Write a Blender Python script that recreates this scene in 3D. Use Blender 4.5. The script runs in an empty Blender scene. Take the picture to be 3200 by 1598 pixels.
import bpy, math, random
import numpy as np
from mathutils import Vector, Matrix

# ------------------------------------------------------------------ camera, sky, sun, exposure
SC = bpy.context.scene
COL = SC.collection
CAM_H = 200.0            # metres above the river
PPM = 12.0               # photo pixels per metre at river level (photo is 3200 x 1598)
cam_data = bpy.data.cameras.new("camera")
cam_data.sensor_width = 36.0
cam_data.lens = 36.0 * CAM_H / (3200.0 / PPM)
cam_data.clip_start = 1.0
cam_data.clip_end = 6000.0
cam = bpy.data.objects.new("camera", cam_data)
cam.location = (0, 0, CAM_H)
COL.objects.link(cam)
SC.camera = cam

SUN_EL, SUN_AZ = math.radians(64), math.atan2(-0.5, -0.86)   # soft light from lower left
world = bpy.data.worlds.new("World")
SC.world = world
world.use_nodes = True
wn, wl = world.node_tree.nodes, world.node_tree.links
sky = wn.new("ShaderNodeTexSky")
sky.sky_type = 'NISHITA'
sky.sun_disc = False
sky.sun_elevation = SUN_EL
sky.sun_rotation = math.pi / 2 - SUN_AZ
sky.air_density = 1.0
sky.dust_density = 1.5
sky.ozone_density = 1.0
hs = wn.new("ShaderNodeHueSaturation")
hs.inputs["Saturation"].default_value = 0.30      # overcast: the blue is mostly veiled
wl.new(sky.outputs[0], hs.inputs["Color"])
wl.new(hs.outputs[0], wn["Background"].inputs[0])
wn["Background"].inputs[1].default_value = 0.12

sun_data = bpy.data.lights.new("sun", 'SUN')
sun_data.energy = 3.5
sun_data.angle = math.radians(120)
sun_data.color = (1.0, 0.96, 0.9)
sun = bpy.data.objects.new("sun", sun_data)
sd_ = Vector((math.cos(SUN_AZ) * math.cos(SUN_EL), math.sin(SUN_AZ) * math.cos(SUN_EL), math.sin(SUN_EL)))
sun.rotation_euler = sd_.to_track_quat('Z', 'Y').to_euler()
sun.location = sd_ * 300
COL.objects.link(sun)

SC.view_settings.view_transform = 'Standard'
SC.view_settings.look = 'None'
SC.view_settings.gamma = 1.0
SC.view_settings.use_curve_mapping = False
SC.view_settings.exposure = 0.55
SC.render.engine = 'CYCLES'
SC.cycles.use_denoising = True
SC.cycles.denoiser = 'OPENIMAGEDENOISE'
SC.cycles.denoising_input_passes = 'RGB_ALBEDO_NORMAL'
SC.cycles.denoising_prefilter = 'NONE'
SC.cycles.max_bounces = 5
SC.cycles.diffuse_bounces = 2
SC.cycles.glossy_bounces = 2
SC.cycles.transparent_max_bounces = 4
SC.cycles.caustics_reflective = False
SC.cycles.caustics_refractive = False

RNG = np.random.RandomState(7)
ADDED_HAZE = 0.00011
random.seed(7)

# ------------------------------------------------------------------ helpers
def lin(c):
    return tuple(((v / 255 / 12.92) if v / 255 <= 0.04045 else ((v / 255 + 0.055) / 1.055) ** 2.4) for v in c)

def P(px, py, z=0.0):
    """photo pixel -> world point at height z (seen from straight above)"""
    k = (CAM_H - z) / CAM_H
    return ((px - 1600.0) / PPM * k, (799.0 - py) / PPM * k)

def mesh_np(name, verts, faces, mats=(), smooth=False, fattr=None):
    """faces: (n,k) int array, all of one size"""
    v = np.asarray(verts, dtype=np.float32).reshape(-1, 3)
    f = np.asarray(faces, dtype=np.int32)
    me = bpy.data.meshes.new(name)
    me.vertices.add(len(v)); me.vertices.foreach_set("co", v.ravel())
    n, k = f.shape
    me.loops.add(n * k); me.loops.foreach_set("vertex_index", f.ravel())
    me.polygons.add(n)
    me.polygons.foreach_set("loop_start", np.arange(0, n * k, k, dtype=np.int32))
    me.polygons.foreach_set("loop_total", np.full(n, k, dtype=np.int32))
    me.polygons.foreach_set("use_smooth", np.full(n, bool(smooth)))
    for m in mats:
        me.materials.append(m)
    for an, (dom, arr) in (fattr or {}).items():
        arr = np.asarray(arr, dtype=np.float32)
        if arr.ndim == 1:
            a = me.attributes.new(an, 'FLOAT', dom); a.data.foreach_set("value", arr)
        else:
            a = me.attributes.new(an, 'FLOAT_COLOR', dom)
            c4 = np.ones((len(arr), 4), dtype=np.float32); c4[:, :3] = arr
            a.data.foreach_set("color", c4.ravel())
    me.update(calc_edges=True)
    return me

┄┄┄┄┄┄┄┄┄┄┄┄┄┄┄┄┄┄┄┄

= Task requirements =
Output the listing above without altering a single character.

= Correct answer =
Write a Blender Python script that recreates this scene in 3D. Use Blender 4.5. The script runs in an empty Blender scene. Take the picture to be 3200 by 1598 pixels.
import bpy, math, random
import numpy as np
from mathutils import Vector, Matrix

# ------------------------------------------------------------------ camera, sky, sun, exposure
SC = bpy.context.scene
COL = SC.collection
CAM_H = 200.0            # metres above the river
PPM = 12.0               # photo pixels per metre at river level (photo is 3200 x 1598)
cam_data = bpy.data.cameras.new("camera")
cam_data.sensor_width = 36.0
cam_data.lens = 36.0 * CAM_H / (3200.0 / PPM)
cam_data.clip_start = 1.0
cam_data.clip_end = 6000.0
cam = bpy.data.objects.new("camera", cam_data)
cam.location = (0, 0, CAM_H)
COL.objects.link(cam)
SC.camera = cam

SUN_EL, SUN_AZ = math.radians(64), math.atan2(-0.5, -0.86)   # soft light from lower left
world = bpy.data.worlds.new("World")
SC.world = world
world.use_nodes = True
wn, wl = world.node_tree.nodes, world.node_tree.links
sky = wn.new("ShaderNodeTexSky")
sky.sky_type = 'NISHITA'
sky.sun_disc = False
sky.sun_elevation = SUN_EL
sky.sun_rotation = math.pi / 2 - SUN_AZ
sky.air_density = 1.0
sky.dust_density = 1.5
sky.ozone_density = 1.0
hs = wn.new("ShaderNodeHueSaturation")
hs.inputs["Saturation"].default_value = 0.30      # overcast: the blue is mostly veiled
wl.new(sky.outputs[0], hs.inputs["Color"])
wl.new(hs.outputs[0], wn["Background"].inputs[0])
wn["Background"].inputs[1].default_value = 0.12

sun_data = bpy.data.lights.new("sun", 'SUN')
sun_data.energy = 3.5
sun_data.angle = math.radians(120)
sun_data.color = (1.0, 0.96, 0.9)
sun = bpy.data.objects.new("sun", sun_data)
sd_ = Vector((math.cos(SUN_AZ) * math.cos(SUN_EL), math.sin(SUN_AZ) * math.cos(SUN_EL), math.sin(SUN_EL)))
sun.rotation_euler = sd_.to_track_quat('Z', 'Y').to_euler()
sun.location = sd_ * 300
COL.objects.link(sun)

SC.view_settings.view_transform = 'Standard'
SC.view_settings.look = 'None'
SC.view_settings.gamma = 1.0
SC.view_settings.use_curve_mapping = False
SC.view_settings.exposure = 0.55
SC.render.engine = 'CYCLES'
SC.cycles.use_denoising = True
SC.cycles.denoiser = 'OPENIMAGEDENOISE'
SC.cycles.denoising_input_passes = 'RGB_ALBEDO_NORMAL'
SC.cycles.denoising_prefilter = 'NONE'
SC.cycles.max_bounces = 5
SC.cycles.diffuse_bounces = 2
SC.cycles.glossy_bounces = 2
SC.cycles.transparent_max_bounces = 4
SC.cycles.caustics_reflective = False
SC.cycles.caustics_refractive = False

RNG = np.random.RandomState(7)
ADDED_HAZE = 0.00011
random.seed(7)

# ------------------------------------------------------------------ helpers
def lin(c):
    return tuple(((v / 255 / 12.92) if v / 255 <= 0.04045 else ((v / 255 + 0.055) / 1.055) ** 2.4) for v in c)

def P(px, py, z=0.0):
    """photo pixel -> world point at height z (seen from straight above)"""
    k = (CAM_H - z) / CAM_H
    return ((px - 1600.0) / PPM * k, (799.0 - py) / PPM * k)

def mesh_np(name, verts, faces, mats=(), smooth=False, fattr=None):
    """faces: (n,k) int array, all of one size"""
    v = np.asarray(verts, dtype=np.float32).reshape(-1, 3)
    f = np.asarray(faces, dtype=np.int32)
    me = bpy.data.meshes.new(name)
    me.vertices.add(len(v)); me.vertices.foreach_set("co", v.ravel())
    n, k = f.shape
    me.loops.add(n * k); me.loops.foreach_set("vertex_index", f.ravel())
    me.polygons.add(n)
    me.polygons.foreach_set("loop_start", np.arange(0, n * k, k, dtype=np.int32))
    me.polygons.foreach_set("loop_total", np.full(n, k, dtype=np.int32))
    me.polygons.foreach_set("use_smooth", np.full(n, bool(smooth)))
    for m in mats:
        me.materials.append(m)
    for an, (dom, arr) in (fattr or {}).items():
        arr = np.asarray(arr, dtype=np.float32)
        if arr.ndim == 1:
            a = me.attributes.new(an, 'FLOAT', dom); a.data.foreach_set("value", arr)
        else:
            a = me.attributes.new(an, 'FLOAT_COLOR', dom)
            c4 = np.ones((len(arr), 4), dtype=np.float32); c4[:, :3] = arr
            a.data.foreach_set("color", c4.ravel())
    me.update(calc_edges=True)
    return me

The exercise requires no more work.